O investigador mexicano identifica, por detrás da política cada vez mais intervencionista dos EUA, um interesse geopolítico em travar a presença da China na América Latina e a intenção de “apropriar-se das grandes reservas de petróleo da Venezuela”. Para além de ser um grande concorrente comercial, a China figura como outro alvo na guerra dos EUA contra o narcotráfico, com base nas alegações de que precursores de fentanil viriam da Ásia e, em particular, desse país.
No caso do México, que mantém uma cooperação em termos de controlo do narcotráfico, segurança e migração, García também reconhece as pressões do vizinho do norte: “Não tivemos, pelo menos nos últimos 25 anos, um governo tão beligerante como o atual nos Estados Unidos, ainda mais do que o primeiro de Trump”.1
Após o envio de tropas das forças armadas para a fronteira e a designação dos cartéis de droga como terroristas, “há a possibilidade de se travar uma guerra noutros países, mas não há evidências que sustentem que isso venha a acontecer”, ressalva.

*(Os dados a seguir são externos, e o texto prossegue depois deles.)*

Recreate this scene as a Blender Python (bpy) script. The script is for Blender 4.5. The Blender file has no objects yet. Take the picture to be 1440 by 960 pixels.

Sobre uma eventual intervenção armada na Venezuela, adverte: “Esperamos que isso não aconteça, devido à quantidade de problemas que isso geraria e, sobretudo, pela perda de vidas humanas. Vimos que, após intervenções dos Estados Unidos, seguem-se longos períodos de instabilidade no país invadido e, além disso, as relações internacionais na região são reconfiguradas”.